What makes the racing so special is that wherever you sit in the stadium you can watch every inch of the action, unlike the situation at many race circuits where you end up watching 80% of the racing  on big screens, wondering why you didn’t stay at home and watch it all on the TV in the first place.

I recall that in many ways, I experienced similar enjoyment of an event when I went to quite a few Indycar races some years ago, whilst working for Lola Race Cars in America. Many UK motor racing enthusiasts turn their noses up at oval track racing. I don’t know why. I’ve witnessed some of the most exciting races ever at oval tracks such as Milwaukee, Nazareth and Michegan. The big difference to lengthy road circuits is that you can watch the entire field circulating, strategies begin to unfold and rarely miss an incident, all from one seat in the stands. So I have to say that if I couldn’t watch the British Speedway Grand Prix as my favoured event, my next best choice would have to be the fabulous Indy 500.

About Brian Sims:

Brian Sims is one of international motorsport’s most experienced and successful sales exponents, securing over £60 million of sponsorship deals at all levels of the sport.

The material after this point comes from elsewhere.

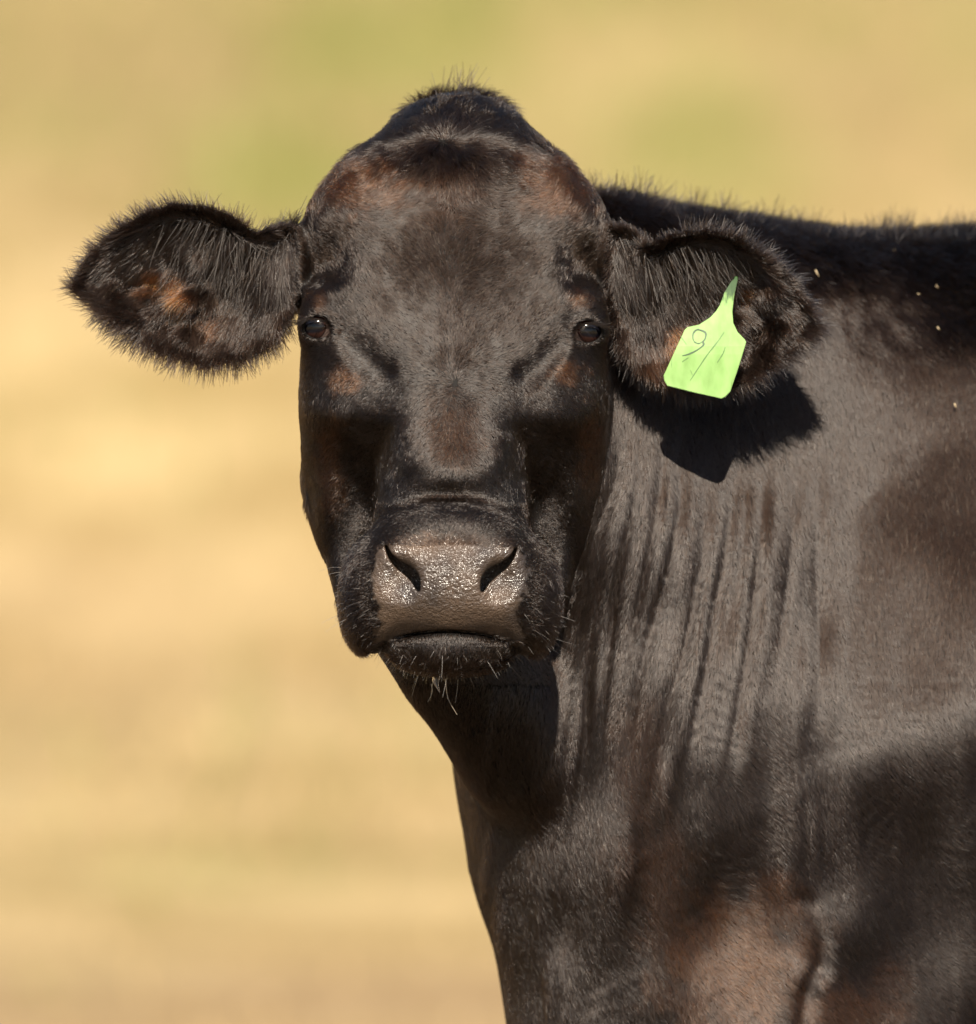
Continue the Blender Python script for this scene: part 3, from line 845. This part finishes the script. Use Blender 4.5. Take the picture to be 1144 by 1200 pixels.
def curves_obj(name, pts, rad, tint, mat, parent):
    """pts (N,K,3) in model units, rad (N,K), tint (N,3)"""
    N, K, _ = pts.shape
    cd = bpy.data.hair_curves.new(name)
    cd.add_curves([K] * N)
    cd.attributes['position'].data.foreach_set('vector', to_world(pts.reshape(-1, 3)).astype(np.float32).ravel())
    r = cd.attributes.get('radius') or cd.attributes.new('radius', 'FLOAT', 'POINT')
    r.data.foreach_set('value', (rad * U).astype(np.float32).ravel())
    c = cd.attributes.new('tint', 'FLOAT_COLOR', 'CURVE')
    c.data.foreach_set('color', np.column_stack([tint, np.ones(N)]).astype(np.float32).ravel())
    cd.materials.append(mat)
    o = bpy.data.objects.new(name, cd); col.objects.link(o)
    o.parent = parent; o.matrix_parent_inverse = parent.matrix_basis.inverted()
    return o

def nrm(a): return a / (np.linalg.norm(a, axis=-1, keepdims=True) + 1e-9)

EAR_LI = np.array(EAR_L, float); EAR_RI = np.array(EAR_R, float)
def regions(x, v, w):
    a_s, vl = head_local(x, v); a = np.abs(a_s)
    R = {}
    R['earL'] = (poly_sd(x, v, EAR_LI) < 4) & (w < 130) & (x < 338)
    R['earR'] = (poly_sd(x, v, EAR_RI) < 4) & (w < 125) & (x > 716)
    # head: inside its outline and in front of the neck
    head = (a < S_H(vl) + 8) & (vl > 95) & (vl < 800) & (w < 120) & ~R['earL'] & ~R['earR']
    head |= (w < 0) & (a < 140) & (vl > 560) & (vl < 800)
    head |= (w < 190) & (vl < 165) & (a < 100)
    R['head'] = head & (x < 740)
    R['body'] = ~(R['head'] | R['earL'] | R['earR'])
    return a_s, vl, R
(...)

He is the author of a highly acclaimed book on the subject of securing sports sponsorship, the second edition of which was published in October 2011.

His career in sport included 11 years as a championship-winning professional racing driver, in the UK and in South Africa.  He also spent some years as the Marketing Director of the Kyalami F1 Grand Prix Circuit in South Africa.

On returning to England, he established the Motorsport Industry Association (MIA), securing sponsorship from Andersen Consulting, Hewlett Packard and Ford Motor Company.  This was the first trade association established to represent the British motorsport industry.

After three years as CEO of the MIA, Brian became Head of Motorsport for the international API Agency who represented the Benetton F1 Team. Brian secured over $14,000,000 of sponsorship for the Team subsequently becoming the Benetton F1 Team Commercial Director.

Brian then spent four years in South Africa, establishing the South African Motorsport Industry Association. In August 2010 he stood down as its CEO, to allow a South African to take over.

His latest major sponsorship acquisition deal is a three-year agreement with specialist insurance group, HISCOX, on behalf of the Official Aston Martin Racing Team, Jota.